The Pakistani army denied yesterday that one of its majors was among a group of Pakistanis who Western officials say were arrested for feeding the CIA information before the US raid that killed Osama bin Laden.
The New York Times, which first reported the arrests of five Pakistani informants on Tuesday, said an army major was detained who copied license plates of cars visiting the al-Qaeda chief’s compound in Pakistan in the weeks before the raid.
A Western official in Pakistan confirmed that five Pakistanis who fed information to the CIA before the May 2 operation were arrested by Pakistan’s top intelligence service, but Pakistani army spokesman Major General Athar Abbas denied an army major was arrested, saying the report was “false and totally baseless.”
The group of detained Pakistanis included the owner of a safe house rented to the CIA to observe bin Laden’s compound in Abbottabad, an army town not far from the Pakistani capital of Islamabad, a US official said.
The owner was detained along with a “handful” of other Pakistanis, the official added.

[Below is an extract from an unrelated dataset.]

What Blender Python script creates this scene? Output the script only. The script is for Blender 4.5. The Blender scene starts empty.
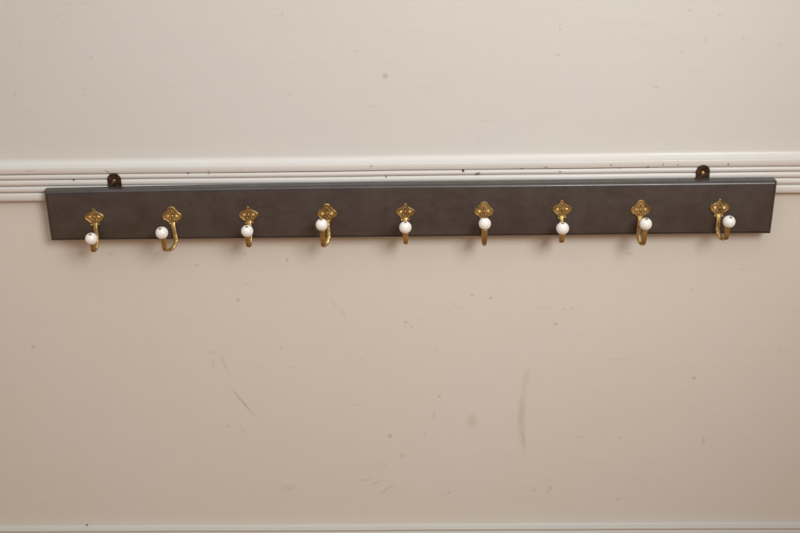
import bpy, bmesh, math, random
import numpy as np
from mathutils import Vector, Matrix
random.seed(7)
S = bpy.context.scene
C = S.collection

# ---------------------------------------------------------------- materials
def new_mat(name):
    m = bpy.data.materials.new(name); m.use_nodes = True
    nt = m.node_tree
    return m, nt, nt.nodes['Principled BSDF']

def N(nt, typ, **kw):
    n = nt.nodes.new(typ)
    for k, v in kw.items():
        if k == 'inp':
            for i, val in v.items(): n.inputs[i].default_value = val
        else: setattr(n, k, v)
    return n

def mixc(nt, fac, a, b, blend='MIX'):
    n = N(nt, 'ShaderNodeMix', data_type='RGBA', blend_type=blend)
    for s, v in ((0, fac), (6, a), (7, b)):
        if isinstance(v, (int, float)): n.inputs[s].default_value = v
        elif isinstance(v, tuple): n.inputs[s].default_value = v + ((1,) if len(v) == 3 else ())
        else: nt.links.new(v, n.inputs[s])
    return n.outputs[2]

def noise(nt, vec, scale, detail=3, rough=.5):
    n = N(nt, 'ShaderNodeTexNoise', inp={'Scale': scale, 'Detail': detail, 'Roughness': rough})
    nt.links.new(vec, n.inputs['Vector']); return n.outputs[0]

def ramp(nt, src, lo, hi, a=0., b=1.):
    n = N(nt, 'ShaderNodeMapRange', inp={1: lo, 2: hi, 3: a, 4: b}, interpolation_type='SMOOTHSTEP')
    nt.links.new(src, n.inputs[0]); return n.outputs[0]

def math_(nt, op, a, b=None):
    n = N(nt, 'ShaderNodeMath', operation=op)
    for i, v in enumerate((a, b)):
        if v is None: continue
        if isinstance(v, (int, float)): n.inputs[i].default_value = v
        else: nt.links.new(v, n.inputs[i])
    return n.outputs[0]

def scaled(nt, vec, s):
    n = N(nt, 'ShaderNodeVectorMath', operation='MULTIPLY', inp={1: s})
    nt.links.new(vec, n.inputs[0]); return n.outputs[0]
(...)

The fate of the purported CIA informants who were arrested was unclear, but US officials told the Times that CIA Director Leon Panetta raised the issue when he visited Islamabad last week to meet with Pakistani military and intelligence officers.
US-Pakistani relations have been strained over the raid by Navy SEALs on Pakistani territory, which embarrassed Pakistan’s military, and other issues.
One of the issues that has caused tension between the two countries is US drone missile strikes.
A pair of attacks targeted a suspected militant compound and a vehicle in the South Waziristan tribal area yesterday, killing at least 10 alleged insurgents, officials said.